Monumental Rain

Rain—sometimes it’s a good thing, sometimes, not so much.  Last winter the northern portion of Israel received a lot of rain.  For the people in the area, for the farmers, for anyone living here, that is probably a good thing.  For those of us trying to excavate an archaeological site on the top of a hill that is a municipal park, not so much. 

Total Archaeology at Tel Akko, a project of Penn State and Haifa University joined by other universities including University of Massachusetts Amherst, Trinity College, and the Claremont Colleges, excavates in a park that is used, from what I can tell, mostly for walking.  There is a stone staircase of sorts to get up to the top and then a circular paved pathway that wanders around the tel and meets itself.  Along the way there are benches with a tiny bit of shade.  We often see people walking or jogging by and some people look as if they took the tel as a shortcut, although why anyone would choose to climb those steps if there was another way is beyond me.

The rest of the park, the part not a pathway, is left natural.  Well, not quite.  On street level and by the sides of the stairs there are plantings that are irrigated. So the park looks and smells really nice at street level, by the bus stop.  But the rest is natural.  This year that means weeds that are four to five feet high.

Globe thistle atop Tel Akko
Globe thistle atop Tel Akko

Usually, we arrive on Sunday, spend Monday in lectures and trying to get over jet lag and then Tuesday and Wednesday cleaning and clearing sandbags.  This year, on Friday, we are still cleaning.  It isn’t just weeds. These are some sort of thistle, a variety of globe thistle I think, that has a purple flower.  It may look pretty, but it is prickly and uncomfortable to touch.  So are the stems, which at this time of year are all dried up and also prickly.  Throw in a little cactus here and there and some other arid country weeds and you have a field made for gloves and a strong back.  The plant material is so brittle that it quickly fills wheelbarrows, even though it weighs almost nothing. It reminds me of tumbleweed in the Southwestern U.S., but according to my Google search, it is not one of the plants that makes tumbleweed.  So the branches will never detatch and blow away.  Too bad.

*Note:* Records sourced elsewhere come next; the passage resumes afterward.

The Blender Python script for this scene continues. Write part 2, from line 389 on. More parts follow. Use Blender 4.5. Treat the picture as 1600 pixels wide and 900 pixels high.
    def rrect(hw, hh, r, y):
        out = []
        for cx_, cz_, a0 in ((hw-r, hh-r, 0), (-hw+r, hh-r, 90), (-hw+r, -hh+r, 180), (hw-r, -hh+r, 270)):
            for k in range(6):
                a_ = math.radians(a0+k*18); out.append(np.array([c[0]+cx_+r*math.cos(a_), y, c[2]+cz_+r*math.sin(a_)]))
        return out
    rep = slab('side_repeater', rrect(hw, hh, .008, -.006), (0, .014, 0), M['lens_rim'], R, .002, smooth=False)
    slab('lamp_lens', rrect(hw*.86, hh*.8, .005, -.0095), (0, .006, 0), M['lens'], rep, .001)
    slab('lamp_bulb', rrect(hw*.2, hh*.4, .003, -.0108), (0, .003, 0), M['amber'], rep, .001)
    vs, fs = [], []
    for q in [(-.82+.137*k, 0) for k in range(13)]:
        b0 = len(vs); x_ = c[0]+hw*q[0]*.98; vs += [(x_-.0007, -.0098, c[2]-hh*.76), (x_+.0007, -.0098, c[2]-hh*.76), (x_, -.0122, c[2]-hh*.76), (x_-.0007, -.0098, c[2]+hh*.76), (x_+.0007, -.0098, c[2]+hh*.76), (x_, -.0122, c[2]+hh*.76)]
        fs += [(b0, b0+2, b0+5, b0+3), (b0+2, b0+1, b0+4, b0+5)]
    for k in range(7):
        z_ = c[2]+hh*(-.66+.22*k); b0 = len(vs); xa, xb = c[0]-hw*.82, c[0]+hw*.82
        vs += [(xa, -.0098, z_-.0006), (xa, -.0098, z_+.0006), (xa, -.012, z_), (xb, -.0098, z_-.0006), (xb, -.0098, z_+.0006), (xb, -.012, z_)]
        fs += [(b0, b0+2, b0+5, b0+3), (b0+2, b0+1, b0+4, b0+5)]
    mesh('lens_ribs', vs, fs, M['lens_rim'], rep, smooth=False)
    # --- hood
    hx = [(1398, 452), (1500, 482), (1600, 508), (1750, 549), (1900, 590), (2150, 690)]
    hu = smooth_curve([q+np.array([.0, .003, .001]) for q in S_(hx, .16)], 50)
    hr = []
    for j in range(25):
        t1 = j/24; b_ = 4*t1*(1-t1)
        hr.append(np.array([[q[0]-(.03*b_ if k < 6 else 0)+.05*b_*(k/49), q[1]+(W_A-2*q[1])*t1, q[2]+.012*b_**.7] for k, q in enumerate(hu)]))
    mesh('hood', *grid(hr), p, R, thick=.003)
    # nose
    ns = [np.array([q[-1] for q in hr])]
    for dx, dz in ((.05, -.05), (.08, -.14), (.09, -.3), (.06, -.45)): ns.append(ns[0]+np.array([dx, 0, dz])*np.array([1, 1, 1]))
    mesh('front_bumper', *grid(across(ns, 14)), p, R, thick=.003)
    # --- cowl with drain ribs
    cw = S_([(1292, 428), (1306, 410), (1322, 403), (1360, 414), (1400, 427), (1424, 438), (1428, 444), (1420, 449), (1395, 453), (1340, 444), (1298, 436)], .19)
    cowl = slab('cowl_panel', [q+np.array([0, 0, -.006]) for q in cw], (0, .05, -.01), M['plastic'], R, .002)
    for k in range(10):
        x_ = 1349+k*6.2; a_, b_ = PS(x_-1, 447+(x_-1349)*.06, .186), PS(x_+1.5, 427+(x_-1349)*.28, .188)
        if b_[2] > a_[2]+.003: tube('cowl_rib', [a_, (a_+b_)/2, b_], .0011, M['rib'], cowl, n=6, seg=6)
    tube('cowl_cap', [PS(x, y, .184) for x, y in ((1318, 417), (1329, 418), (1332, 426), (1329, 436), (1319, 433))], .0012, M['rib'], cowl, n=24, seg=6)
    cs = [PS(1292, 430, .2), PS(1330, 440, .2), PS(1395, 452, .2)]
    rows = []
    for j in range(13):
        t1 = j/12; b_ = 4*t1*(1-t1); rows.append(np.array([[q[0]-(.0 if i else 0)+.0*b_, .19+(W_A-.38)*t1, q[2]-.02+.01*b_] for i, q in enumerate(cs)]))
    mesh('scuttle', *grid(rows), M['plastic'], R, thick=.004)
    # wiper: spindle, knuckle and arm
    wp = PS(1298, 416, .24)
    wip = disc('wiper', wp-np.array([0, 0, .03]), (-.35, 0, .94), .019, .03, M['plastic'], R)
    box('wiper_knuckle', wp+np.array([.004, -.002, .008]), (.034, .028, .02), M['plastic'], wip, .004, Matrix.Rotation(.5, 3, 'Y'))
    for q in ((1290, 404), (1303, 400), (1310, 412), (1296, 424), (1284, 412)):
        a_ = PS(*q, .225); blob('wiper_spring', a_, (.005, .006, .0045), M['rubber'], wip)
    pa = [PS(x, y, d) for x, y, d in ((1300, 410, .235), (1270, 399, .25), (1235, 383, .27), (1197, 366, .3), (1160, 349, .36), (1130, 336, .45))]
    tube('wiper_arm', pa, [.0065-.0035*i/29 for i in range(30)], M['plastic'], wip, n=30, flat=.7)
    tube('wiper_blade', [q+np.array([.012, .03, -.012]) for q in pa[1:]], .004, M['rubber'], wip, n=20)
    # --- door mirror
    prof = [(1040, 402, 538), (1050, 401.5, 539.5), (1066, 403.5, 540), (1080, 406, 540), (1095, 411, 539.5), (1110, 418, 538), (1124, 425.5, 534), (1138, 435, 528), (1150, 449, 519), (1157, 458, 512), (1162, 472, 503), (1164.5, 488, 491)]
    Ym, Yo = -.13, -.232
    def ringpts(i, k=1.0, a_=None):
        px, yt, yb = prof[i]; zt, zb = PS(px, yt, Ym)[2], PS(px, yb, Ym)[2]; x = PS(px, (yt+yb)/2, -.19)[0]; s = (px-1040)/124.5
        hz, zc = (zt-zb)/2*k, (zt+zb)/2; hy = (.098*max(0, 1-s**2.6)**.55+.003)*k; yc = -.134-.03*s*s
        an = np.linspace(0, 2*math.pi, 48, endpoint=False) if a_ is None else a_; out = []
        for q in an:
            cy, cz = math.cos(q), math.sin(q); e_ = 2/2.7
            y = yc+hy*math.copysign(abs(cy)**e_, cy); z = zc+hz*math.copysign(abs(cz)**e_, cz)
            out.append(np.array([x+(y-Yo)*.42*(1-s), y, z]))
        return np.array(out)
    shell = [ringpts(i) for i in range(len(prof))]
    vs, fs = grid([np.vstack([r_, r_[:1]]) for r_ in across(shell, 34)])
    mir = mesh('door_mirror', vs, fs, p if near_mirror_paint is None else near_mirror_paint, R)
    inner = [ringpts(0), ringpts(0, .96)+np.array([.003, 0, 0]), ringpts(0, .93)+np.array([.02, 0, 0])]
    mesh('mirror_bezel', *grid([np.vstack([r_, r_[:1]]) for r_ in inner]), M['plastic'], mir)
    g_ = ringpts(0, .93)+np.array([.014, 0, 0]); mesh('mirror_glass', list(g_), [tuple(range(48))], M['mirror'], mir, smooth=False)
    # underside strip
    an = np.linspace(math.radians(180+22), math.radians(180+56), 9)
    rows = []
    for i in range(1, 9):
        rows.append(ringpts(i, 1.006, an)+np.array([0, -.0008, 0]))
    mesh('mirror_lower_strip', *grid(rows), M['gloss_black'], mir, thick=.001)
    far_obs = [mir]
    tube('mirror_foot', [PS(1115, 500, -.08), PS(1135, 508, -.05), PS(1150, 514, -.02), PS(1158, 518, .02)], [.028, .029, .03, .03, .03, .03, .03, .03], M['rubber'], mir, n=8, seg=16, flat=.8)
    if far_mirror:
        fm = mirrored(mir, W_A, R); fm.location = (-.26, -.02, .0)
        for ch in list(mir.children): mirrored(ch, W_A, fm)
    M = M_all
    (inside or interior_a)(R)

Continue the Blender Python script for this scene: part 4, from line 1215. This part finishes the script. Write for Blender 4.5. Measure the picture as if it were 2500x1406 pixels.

In many places the weeds grew up through the plastic sandbags, making it difficult to remove the bags and making the bags, which are made to eventually disintegrate in the sun, fall apart.  Some of the bags were already just plastic on the bottom, weeds on top.

We can’t dig with the weeds in the excavation units.  We can’t really dig without a clear perimeter to walk and to place buckets and equipment.  So, a lot of area needed to become weed free.  The only way to do that, once the weeds have grown, is to cut them and pull them. We are the only ones to do that.